GIVEN REQUEST –
Copy all of the material below exactly.

··········

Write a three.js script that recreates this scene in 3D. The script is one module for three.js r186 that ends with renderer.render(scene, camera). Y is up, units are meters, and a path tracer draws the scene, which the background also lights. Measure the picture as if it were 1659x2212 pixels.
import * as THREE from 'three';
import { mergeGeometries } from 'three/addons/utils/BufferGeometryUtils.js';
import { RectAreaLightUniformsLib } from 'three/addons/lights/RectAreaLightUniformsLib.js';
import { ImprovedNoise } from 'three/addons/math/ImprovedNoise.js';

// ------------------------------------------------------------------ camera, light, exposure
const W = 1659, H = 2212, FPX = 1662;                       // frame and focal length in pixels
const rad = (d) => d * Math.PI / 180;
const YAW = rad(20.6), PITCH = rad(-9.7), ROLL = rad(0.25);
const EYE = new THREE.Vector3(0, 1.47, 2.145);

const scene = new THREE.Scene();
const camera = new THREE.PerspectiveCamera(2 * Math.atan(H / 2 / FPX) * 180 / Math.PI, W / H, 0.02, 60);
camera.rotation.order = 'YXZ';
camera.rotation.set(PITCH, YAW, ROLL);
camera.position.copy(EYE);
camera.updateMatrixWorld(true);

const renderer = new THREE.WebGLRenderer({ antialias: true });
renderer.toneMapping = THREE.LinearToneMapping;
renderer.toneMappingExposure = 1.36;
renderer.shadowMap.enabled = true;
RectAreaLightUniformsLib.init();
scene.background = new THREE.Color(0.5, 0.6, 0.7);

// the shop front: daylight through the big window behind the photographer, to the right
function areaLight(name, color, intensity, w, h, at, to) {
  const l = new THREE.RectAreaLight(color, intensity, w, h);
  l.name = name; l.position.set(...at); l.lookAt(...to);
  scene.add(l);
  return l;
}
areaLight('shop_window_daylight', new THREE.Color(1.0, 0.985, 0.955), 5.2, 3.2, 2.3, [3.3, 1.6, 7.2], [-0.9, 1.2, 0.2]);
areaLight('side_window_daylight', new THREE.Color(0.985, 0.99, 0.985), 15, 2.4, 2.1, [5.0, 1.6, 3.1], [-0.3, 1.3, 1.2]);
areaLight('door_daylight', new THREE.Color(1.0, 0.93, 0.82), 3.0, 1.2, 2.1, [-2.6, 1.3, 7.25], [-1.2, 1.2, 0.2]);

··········

COMPLETED EXERCISE –
Write a three.js script that recreates this scene in 3D. The script is one module for three.js r186 that ends with renderer.render(scene, camera). Y is up, units are meters, and a path tracer draws the scene, which the background also lights. Measure the picture as if it were 1659x2212 pixels.
import * as THREE from 'three';
import { mergeGeometries } from 'three/addons/utils/BufferGeometryUtils.js';
import { RectAreaLightUniformsLib } from 'three/addons/lights/RectAreaLightUniformsLib.js';
import { ImprovedNoise } from 'three/addons/math/ImprovedNoise.js';

// ------------------------------------------------------------------ camera, light, exposure
const W = 1659, H = 2212, FPX = 1662;                       // frame and focal length in pixels
const rad = (d) => d * Math.PI / 180;
const YAW = rad(20.6), PITCH = rad(-9.7), ROLL = rad(0.25);
const EYE = new THREE.Vector3(0, 1.47, 2.145);

const scene = new THREE.Scene();
const camera = new THREE.PerspectiveCamera(2 * Math.atan(H / 2 / FPX) * 180 / Math.PI, W / H, 0.02, 60);
camera.rotation.order = 'YXZ';
camera.rotation.set(PITCH, YAW, ROLL);
camera.position.copy(EYE);
camera.updateMatrixWorld(true);

const renderer = new THREE.WebGLRenderer({ antialias: true });
renderer.toneMapping = THREE.LinearToneMapping;
renderer.toneMappingExposure = 1.36;
renderer.shadowMap.enabled = true;
RectAreaLightUniformsLib.init();
scene.background = new THREE.Color(0.5, 0.6, 0.7);

// the shop front: daylight through the big window behind the photographer, to the right
function areaLight(name, color, intensity, w, h, at, to) {
  const l = new THREE.RectAreaLight(color, intensity, w, h);
  l.name = name; l.position.set(...at); l.lookAt(...to);
  scene.add(l);
  return l;
}
areaLight('shop_window_daylight', new THREE.Color(1.0, 0.985, 0.955), 5.2, 3.2, 2.3, [3.3, 1.6, 7.2], [-0.9, 1.2, 0.2]);
areaLight('side_window_daylight', new THREE.Color(0.985, 0.99, 0.985), 15, 2.4, 2.1, [5.0, 1.6, 3.1], [-0.3, 1.3, 1.2]);
areaLight('door_daylight', new THREE.Color(1.0, 0.93, 0.82), 3.0, 1.2, 2.1, [-2.6, 1.3, 7.25], [-1.2, 1.2, 0.2]);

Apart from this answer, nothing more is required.